The next morning at 5:00am (5:00pm Ocala), I am awakened by the women starting the fire downstairs in the living room. It is cold now, as we are over 4,500 feet above sea level. This day, we continue over rutted dirt roads in 4×4 all-terrain vehicles to visit a family of Tsaatans who live in traditional nomadic teepees and survive almost entirely on their reindeer herds. For generations, the Tsaatans have herded their reindeer high in the mountains and through ancient forests. It is a testament to their resolved strength as a people that the Tsaatans have learned to survive in this harsh environment of the taiga.
As the grandmother is working over a wooden stove making cheese in a wok, we have another round table discussion in the tent. At one point, the grandmother lights up a cigarette made of Russian tobacco rolled with newspaper. It only took four whiffs of the noxious fumes before I was outside the tent gasping for fresh air. We then say our good-byes and return to our camp on the lake.
The Gobi Desert
Although only 5 percent of the Gobi Desert is sand, there is much to explore, such as Vulture Valley where I ride a horse next to a stream through the canyons. The Gurvan Saikhan Mountains, deep gorges and the Flaming Cliffs, so named by American paleontologist Roy Chapman Andrews in the 1920s near where he found the first nest of dinosaur eggs and other fossils, are stunning.

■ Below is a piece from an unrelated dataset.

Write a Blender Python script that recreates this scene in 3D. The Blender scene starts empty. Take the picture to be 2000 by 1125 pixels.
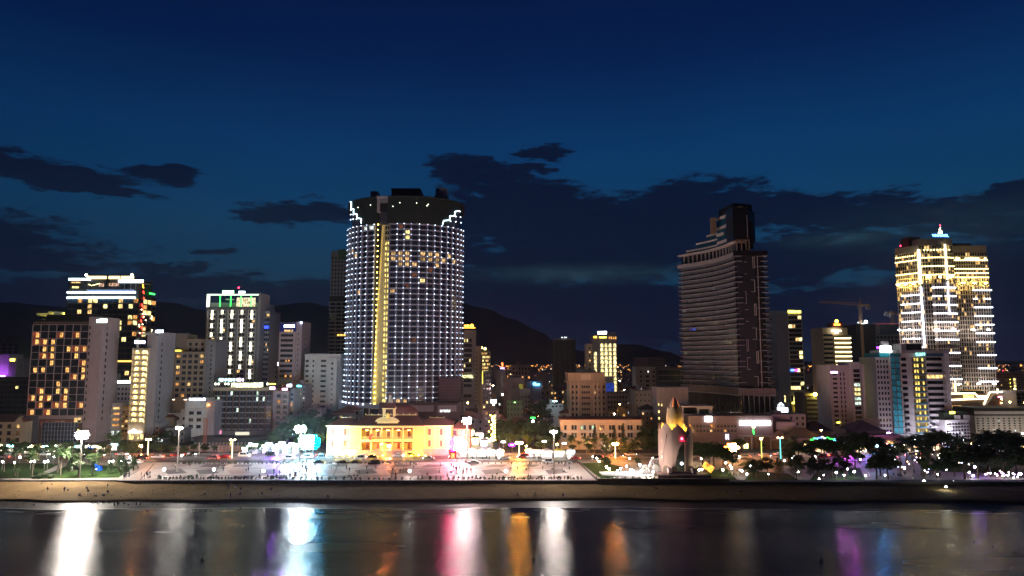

In the Gobi Desert at Moltsog Els, there are sand dunes. After a terrific lunch, we visit with a nomadic family engaged in the breeding of Bactrain camels, which have two humps. The mother offers us camel’s milk. I find it delicious, creamy and rich. This is followed by a cheese curd that has a bitter taste.

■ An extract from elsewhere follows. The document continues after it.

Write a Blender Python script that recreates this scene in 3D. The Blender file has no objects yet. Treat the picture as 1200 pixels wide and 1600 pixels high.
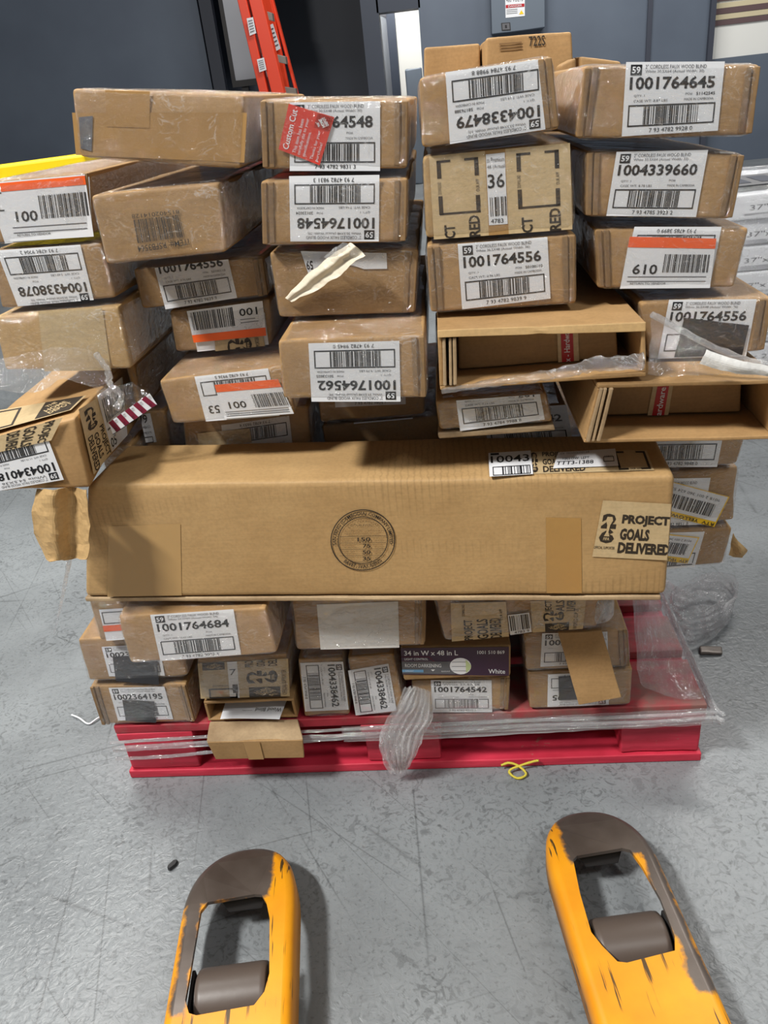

Finally, we mount our camels for a ride through the desert. I have ridden camels before near the pyramids in Egypt but none as comfortable as these two-humped camels. Lumbering along on my camel, it is an easy and comfortable ride though rather exotic.
Back Home
My adventure is quickly coming to an end, and during my last night in my ger with the nomads of Mongolia, I reflect. My home in Ocala is exactly 12 time zones away on the other side of the Earth. What a privileged and exceptional life we Americans so nonchalantly take for granted. I think of the kindness of the Mongolian people and their generosity in offering all they had to share. I will never forget the luxury of living among these gentle people.
I wish I could linger longer under the spell of the nomadic Mongolian people, but I am bound the next day for UB, then shopping in Beijing and finally home to Ocala. I am rather wistful and yet feel rejuvenated. I know I shall never return but look forward to regaling my friends and family with a new repertoire of Mongolian anecdotes.

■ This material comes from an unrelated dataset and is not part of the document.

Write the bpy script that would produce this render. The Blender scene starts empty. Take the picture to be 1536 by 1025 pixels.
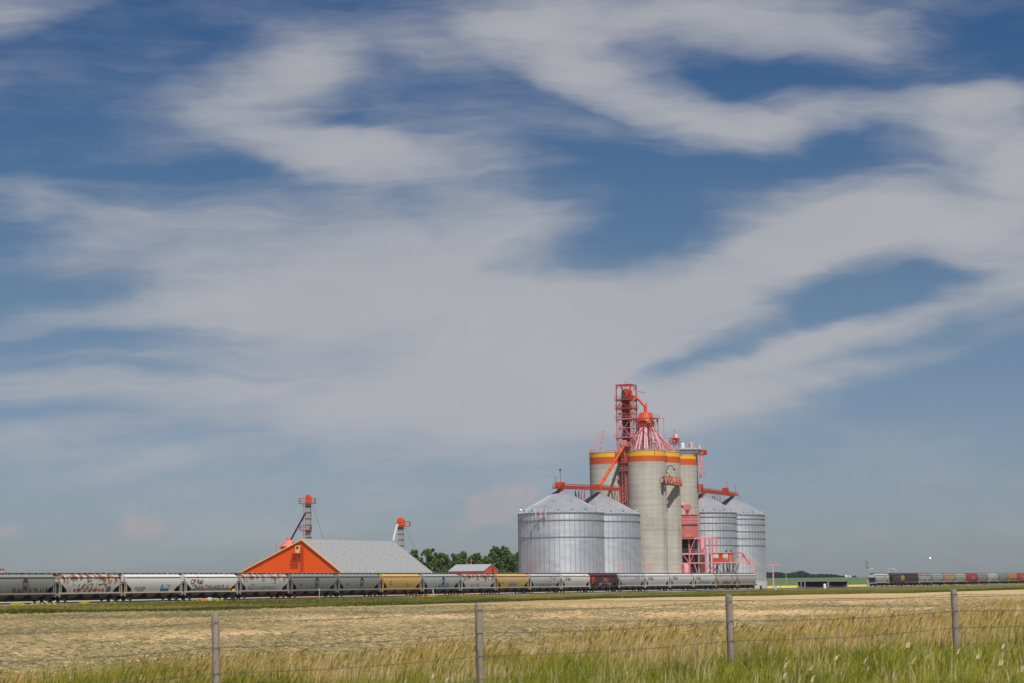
import bpy, math, random
import numpy as np
from mathutils import Vector as V, Matrix
random.seed(7); RNG = np.random.default_rng(7)
R = math.radians
sc = bpy.context.scene
COL = sc.collection

# ------------------------------------------------------------------ camera
F, PITCH, ROLL, CH = 3313.1, 0.110618, 0.0131, 1.509      # focal length in photo pixels
_fw = V((0, math.cos(PITCH), math.sin(PITCH)))
_up = V((0, -math.sin(PITCH), math.cos(PITCH)))
_rt = V((1, 0, 0))
CR = _rt*math.cos(ROLL) - _up*math.sin(ROLL)
CU = _up*math.cos(ROLL) + _rt*math.sin(ROLL)
EYE = V((0, 0, CH))
cd = bpy.data.cameras.new('camera'); cam = bpy.data.objects.new('camera', cd); COL.objects.link(cam)
m = Matrix((CR, CU, -_fw)).transposed().to_4x4(); m.translation = EYE
cam.matrix_world = m
cd.sensor_width = 36; cd.lens = 36*F/1536; cd.clip_end = 30000; cd.clip_start = .1
cd.dof.use_dof = True; cd.dof.focus_distance = 600; cd.dof.aperture_fstop = 4.0
sc.camera = cam

def proj(p):
    d = V(p)-EYE; z = d.dot(_fw)
    return 768+F*d.dot(CR)/z, 512.5-F*d.dot(CU)/z
def ray(u, v):
    return (_fw + CR*((u-768)/F) - CU*((v-512.5)/F))
def at(u, v, Y):                       # point seen at photo pixel (u,v), at northing Y
    d = ray(u, v); return EYE + d*(Y/d.y)
def onz(u, v, z):                      # point on level z
    d = ray(u, v); return EYE + d*((z-CH)/d.z)
def xat(u, Y, z):                      # X such that (X,Y,z) lies in photo column u
    a, b = -4000., 4000.
    for _ in range(60):
        c = (a+b)/2
        if proj((c, Y, z))[0] < u: a = c
        else: b = c
    return a
def zat(x, y, v):                      # height over (x,y) seen at row v
    a, b = -20., 200.
    for _ in range(50):
        c = (a+b)/2
        if proj((x, y, c))[1] > v: a = c
        else: b = c
    return a
def along(base, d, u, z, lo=-200, hi=2500):   # s so that base+d*s lies in column u
    a, b = lo, hi
    up = proj((base+d*hi)[:2]+(z,))[0] > proj((base+d*lo)[:2]+(z,))[0] if False else True
    for _ in range(60):
        c = (a+b)/2; q = base+d*c
        if proj((q.x, q.y, z))[0] < u: a = c
        else: b = c
    return a

# ------------------------------------------------------------------ mesh helpers
class MB:
    def __init__(s): s.v = []; s.f = []; s.sm = []; s.uv = []; s.mi = []; s.cur = 0
    def face(s, pts, smooth=False, uv=None):
        i = len(s.v); s.v += [tuple(p) for p in pts]; s.f.append(tuple(range(i, i+len(pts))))
        s.sm.append(smooth); s.uv.append(uv or [(0, 0)]*len(pts)); s.mi.append(s.cur)
    def grid(s, rows, smooth=True, uvs=None, closed=False):
        i0 = len(s.v); nr = len(rows); nc = len(rows[0])
        for r in rows: s.v += [tuple(p) for p in r]
        for a in range(nr-1):
            for b in range(nc if closed else nc-1):
                b2 = (b+1) % nc
                s.f.append((i0+a*nc+b, i0+a*nc+b2, i0+(a+1)*nc+b2, i0+(a+1)*nc+b)); s.sm.append(smooth); s.mi.append(s.cur)
                if uvs:
                    nb = b+1
                    s.uv.append([uvs(a, b), uvs(a, nb), uvs(a+1, nb), uvs(a+1, b)])
                else: s.uv.append([(0, 0)]*4)
    def hexa(s, p):                    # 8 points: bottom 4 ccw, top 4 ccw
        i = len(s.v); s.v += [tuple(q) for q in p]
        for f in ((3, 2, 1, 0), (4, 5, 6, 7), (0, 1, 5, 4), (1, 2, 6, 5), (2, 3, 7, 6), (3, 0, 4, 7)):
            s.f.append(tuple(i+k for k in f)); s.sm.append(False); s.uv.append([(0, 0)]*4); s.mi.append(s.cur)
    def box(s, x0, x1, y0, y1, z0, z1):
        s.hexa([(x0, y0, z0), (x1, y0, z0), (x1, y1, z0), (x0, y1, z0), (x0, y0, z1), (x1, y0, z1), (x1, y1, z1), (x0, y1, z1)])
    def obox(s, c, a, b, h0, h1):      # plan centre c, half vectors a,b, from z h0 to h1
        c, a, b = V(c), V(a), V(b); q = [c-a-b, c+a-b, c+a+b, c-a+b]
        s.hexa([(p.x, p.y, h0) for p in q]+[(p.x, p.y, h1) for p in q])
    def beam(s, p, q, w, h=None):
        h = h or w; p, q = V(p), V(q); d = (q-p).normalized()
        a = d.cross(V((0, 0, 1)))
        if a.length < 1e-3: a = V((T.x, T.y, 0)) if 'T' in globals() else V((1, 0, 0))
        a.normalize(); b = a.cross(d).normalized(); a = a*w/2; b = b*h/2
        s.hexa([p-a-b, p+a-b, p+a+b, p-a+b, q-a-b, q+a-b, q+a+b, q-a+b])
    def tube(s, p, q, r, r2=None, n=10, cap=True):
        r2 = r if r2 is None else r2; p, q = V(p), V(q); d = (q-p).normalized()
        a = d.cross(V((0, 0, 1)))
        if a.length < 1e-3: a = V((1, 0, 0))
        a.normalize(); b = a.cross(d)
        cs = [(math.cos(2*math.pi*k/n), math.sin(2*math.pi*k/n)) for k in range(n)]
        r0 = [p+a*(c*r)+b*(t*r) for c, t in cs]; r1 = [q+a*(c*r2)+b*(t*r2) for c, t in cs]
        s.grid([r1, r0], True, closed=True)
        if cap: s.face(r0); s.face(list(reversed(r1)))
    def lathe(s, c, prof, n=48, smooth=True, captop=False):
        c = V(c)
        rows = [[(c.x+r*math.cos(2*math.pi*k/n), c.y+r*math.sin(2*math.pi*k/n), c.z+z) for k in range(n)] for r, z in prof]
        L = [0]
        for (r, z), (r2, z2) in zip(prof, prof[1:]): L.append(L[-1]+math.hypot(r2-r, z2-z))
        rm = max(r for r, z in prof)
        s.grid(rows, smooth, lambda a, b: (b*2*math.pi*rm/n, L[a]), closed=True)
        if captop: s.face(rows[-1])
    def build(s, name, mat, parent=None, world=True):
        me = bpy.data.meshes.new(name)
        off = parent.location if (parent and world) else V((0, 0, 0))
        if parent and world and parent.parent: off = off+parent.parent.location
        me.from_pydata([(x-off.x, y-off.y, z-off.z) for x, y, z in s.v], [], s.f)
        me.polygons.foreach_set('use_smooth', s.sm)
        if isinstance(mat, (list, tuple)):
            for k in mat: me.materials.append(k)
            me.polygons.foreach_set('material_index', s.mi)
        else: me.materials.append(mat)
        ul = me.uv_layers.new(name='UVMap')
        ul.data.foreach_set('uv', [c for f in s.uv for p in f for c in p])
        me.update()
        o = bpy.data.objects.new(name, me); COL.objects.link(o)
        if parent: o.parent = parent
        return o

def empty(name, loc, label=None, cat=None, group=None, rz=0):
    o = bpy.data.objects.new(name, None); COL.objects.link(o); o.location = loc; o.rotation_euler.z = rz
    o.empty_display_size = .5
    return tag(o, label, cat, group)
def tag(o, label=None, cat=None, group=None, kind=None):
    if label: o['label'] = label
    if cat: o['category'] = cat
    if group: o['group'] = group
    if kind: o['kind'] = kind
    return o
def raw_mesh(name, co, faces_flat, sizes, mat, attrs=None):
    me = bpy.data.meshes.new(name)
    me.vertices.add(len(co)); me.vertices.foreach_set('co', np.asarray(co, np.float32).ravel())
    me.loops.add(len(faces_flat)); me.loops.foreach_set('vertex_index', np.asarray(faces_flat, np.int32))
    me.polygons.add(len(sizes)); st = np.concatenate([[0], np.cumsum(sizes)[:-1]])
    me.polygons.foreach_set('loop_start', st.astype(np.int32)); 
    for k, a in (attrs or {}).items():
        at_ = me.attributes.new(k, 'FLOAT', 'POINT'); at_.data.foreach_set('value', np.asarray(a, np.float32))
    me.update(calc_edges=True); me.validate()
    me.materials.append(mat)
    o = bpy.data.objects.new(name, me); COL.objects.link(o); return o

# ------------------------------------------------------------------ materials
def nodes(name):
    mt = bpy.data.materials.new(name); mt.use_nodes = True
    return mt, mt.node_tree, mt.node_tree.nodes['Principled BSDF']
def N(nt, t, **kw):
    n = nt.nodes.new(t)
    for k, v in kw.items():
        if k.startswith('i_'): n.inputs[k[2:].replace('_', ' ')].default_value = v
        else: setattr(n, k, v)
    return n
def rgba(c, k=1): return (c[0]*k, c[1]*k, c[2]*k, 1)
def ramp(nt, src, stops):
    r = N(nt, 'ShaderNodeValToRGB'); e = r.color_ramp.elements
    e[0].position, e[0].color = stops[0][0], rgba(stops[0][1]); e[1].position, e[1].color = stops[-1][0], rgba(stops[-1][1])
    for p, c in stops[1:-1]:
        x = e.new(p); x.color = rgba(c)
    nt.links.new(src, r.inputs['Fac']); return r
def mixc(nt, fac, a, b, mode='MIX'):
    n = N(nt, 'ShaderNodeMix', data_type='RGBA', blend_type=mode)
    if hasattr(fac, 'is_linked'): nt.links.new(fac, n.inputs[0])
    else: n.inputs[0].default_value = fac
    for i, c in ((6, a), (7, b)):
        if hasattr(c, 'is_linked'): nt.links.new(c, n.inputs[i])
        else: n.inputs[i].default_value = rgba(c)
    return n.outputs[2]
def mathn(nt, op, a, b=0., c=0.):
    n = N(nt, 'ShaderNodeMath', operation=op)
    for i, x in enumerate((a, b, c)):
        if hasattr(x, 'is_linked'): nt.links.new(x, n.inputs[i])
        else: n.inputs[i].default_value = x
    return n.outputs[0]
def coords(nt, kind='Object', scale=(1, 1, 1)):
    tc = N(nt, 'ShaderNodeTexCoord'); mp = N(nt, 'ShaderNodeMapping'); mp.inputs['Scale'].default_value = scale
    nt.links.new(tc.outputs[kind], mp.inputs['Vector']); return mp.outputs[0]
def noise(nt, vec, scale, detail=4, rough=.55):
    n = N(nt, 'ShaderNodeTexNoise'); n.inputs['Scale'].default_value = scale; n.inputs['Detail'].default_value = detail
    n.inputs['Roughness'].default_value = rough; nt.links.new(vec, n.inputs['Vector']); return n.outputs['Fac']
def paint(name, c, rough=.6, metal=0., var=.2, scale=.6, dirt=None, damt=.0, bump=0, stretch=(1, 1, 1)):
    """weathered paint: base colour wandering by noise, optional second colour (dirt or fading) in patches"""
    mt, nt, b = nodes(name); v = coords(nt, 'Object', stretch)
    n1 = noise(nt, v, scale, 5)
    col = mixc(nt, n1, tuple(x*(1-var) for x in c), tuple(min(1, x*(1+var)) for x in c))
    if dirt:
        n2 = noise(nt, v, scale*1.7, 6, .65)
        f = N(nt, 'ShaderNodeMapRange'); f.inputs[1].default_value = .62-damt; f.inputs[2].default_value = .72
        nt.links.new(n2, f.inputs[0]); col = mixc(nt, f.outputs[0], col, dirt)
    nt.links.new(col, b.inputs['Base Color'])
    b.inputs['Roughness'].default_value = rough; b.inputs['Metallic'].default_value = metal
    if bump:
        bp = N(nt, 'ShaderNodeBump'); bp.inputs['Strength'].default_value = bump; bp.inputs['Distance'].default_value = .1
        nt.links.new(noise(nt, v, scale*6, 4), bp.inputs['Height']); nt.links.new(bp.outputs[0], b.inputs['Normal'])
    return mt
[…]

There is a sadness that shadows my soul as well during my last night among the nomads. They have lived this way for centuries,largely untouched by civilization. But the world is fast encroaching upon them. Even now, many of their children are being sent away from the nomad camps into government-run schools. I wonder if the next generation of Americans visiting Mongolia will only find a trap of tourist remnants and fragments of what was once the authentic nomadic Mongolian lifestyle.
As I lay my head down, I wonder where life’s trajectory will take me next. I am an enthusiastic globetrotter. I remember a quote form Henry David Thoreau that I read long ago: “When it is time to die, let us not discover that we have never lived.”